Written exercise: Repeat the full listing, word for word.

Dataset section:
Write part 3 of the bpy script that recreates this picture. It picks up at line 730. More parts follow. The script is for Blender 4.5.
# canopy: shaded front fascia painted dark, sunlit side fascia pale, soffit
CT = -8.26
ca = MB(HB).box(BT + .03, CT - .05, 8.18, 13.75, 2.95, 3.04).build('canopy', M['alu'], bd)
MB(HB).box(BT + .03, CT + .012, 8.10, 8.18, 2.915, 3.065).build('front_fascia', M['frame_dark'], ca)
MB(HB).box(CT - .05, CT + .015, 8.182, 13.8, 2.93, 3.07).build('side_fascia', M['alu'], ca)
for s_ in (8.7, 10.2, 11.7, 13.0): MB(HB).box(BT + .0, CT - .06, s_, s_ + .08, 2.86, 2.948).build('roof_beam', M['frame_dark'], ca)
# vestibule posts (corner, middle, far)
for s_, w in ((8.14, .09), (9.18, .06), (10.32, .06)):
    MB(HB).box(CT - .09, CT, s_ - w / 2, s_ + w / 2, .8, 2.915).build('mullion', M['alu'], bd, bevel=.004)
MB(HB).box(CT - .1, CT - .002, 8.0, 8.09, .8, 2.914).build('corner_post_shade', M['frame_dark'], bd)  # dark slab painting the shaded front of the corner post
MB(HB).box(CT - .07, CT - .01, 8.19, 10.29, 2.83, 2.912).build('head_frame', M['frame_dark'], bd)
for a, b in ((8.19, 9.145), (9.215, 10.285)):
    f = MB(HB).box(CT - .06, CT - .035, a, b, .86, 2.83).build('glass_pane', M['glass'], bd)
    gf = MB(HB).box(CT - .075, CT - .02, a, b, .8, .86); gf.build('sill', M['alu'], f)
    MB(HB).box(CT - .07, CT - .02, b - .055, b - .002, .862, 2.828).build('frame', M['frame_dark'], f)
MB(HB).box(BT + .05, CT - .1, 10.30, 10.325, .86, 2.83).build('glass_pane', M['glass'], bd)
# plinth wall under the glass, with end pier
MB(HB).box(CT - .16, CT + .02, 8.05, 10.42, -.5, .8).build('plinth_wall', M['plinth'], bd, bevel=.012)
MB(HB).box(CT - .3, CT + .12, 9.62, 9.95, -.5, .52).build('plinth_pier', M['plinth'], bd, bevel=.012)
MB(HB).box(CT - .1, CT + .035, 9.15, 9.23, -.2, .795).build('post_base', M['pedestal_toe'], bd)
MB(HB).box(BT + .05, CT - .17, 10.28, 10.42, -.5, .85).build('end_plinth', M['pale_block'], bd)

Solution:
Write part 3 of the bpy script that recreates this picture. It picks up at line 730. More parts follow. The script is for Blender 4.5.
# canopy: shaded front fascia painted dark, sunlit side fascia pale, soffit
CT = -8.26
ca = MB(HB).box(BT + .03, CT - .05, 8.18, 13.75, 2.95, 3.04).build('canopy', M['alu'], bd)
MB(HB).box(BT + .03, CT + .012, 8.10, 8.18, 2.915, 3.065).build('front_fascia', M['frame_dark'], ca)
MB(HB).box(CT - .05, CT + .015, 8.182, 13.8, 2.93, 3.07).build('side_fascia', M['alu'], ca)
for s_ in (8.7, 10.2, 11.7, 13.0): MB(HB).box(BT + .0, CT - .06, s_, s_ + .08, 2.86, 2.948).build('roof_beam', M['frame_dark'], ca)
# vestibule posts (corner, middle, far)
for s_, w in ((8.14, .09), (9.18, .06), (10.32, .06)):
    MB(HB).box(CT - .09, CT, s_ - w / 2, s_ + w / 2, .8, 2.915).build('mullion', M['alu'], bd, bevel=.004)
MB(HB).box(CT - .1, CT - .002, 8.0, 8.09, .8, 2.914).build('corner_post_shade', M['frame_dark'], bd)  # dark slab painting the shaded front of the corner post
MB(HB).box(CT - .07, CT - .01, 8.19, 10.29, 2.83, 2.912).build('head_frame', M['frame_dark'], bd)
for a, b in ((8.19, 9.145), (9.215, 10.285)):
    f = MB(HB).box(CT - .06, CT - .035, a, b, .86, 2.83).build('glass_pane', M['glass'], bd)
    gf = MB(HB).box(CT - .075, CT - .02, a, b, .8, .86); gf.build('sill', M['alu'], f)
    MB(HB).box(CT - .07, CT - .02, b - .055, b - .002, .862, 2.828).build('frame', M['frame_dark'], f)
MB(HB).box(BT + .05, CT - .1, 10.30, 10.325, .86, 2.83).build('glass_pane', M['glass'], bd)
# plinth wall under the glass, with end pier
MB(HB).box(CT - .16, CT + .02, 8.05, 10.42, -.5, .8).build('plinth_wall', M['plinth'], bd, bevel=.012)
MB(HB).box(CT - .3, CT + .12, 9.62, 9.95, -.5, .52).build('plinth_pier', M['plinth'], bd, bevel=.012)
MB(HB).box(CT - .1, CT + .035, 9.15, 9.23, -.2, .795).build('post_base', M['pedestal_toe'], bd)
MB(HB).box(BT + .05, CT - .17, 10.28, 10.42, -.5, .85).build('end_plinth', M['pale_block'], bd)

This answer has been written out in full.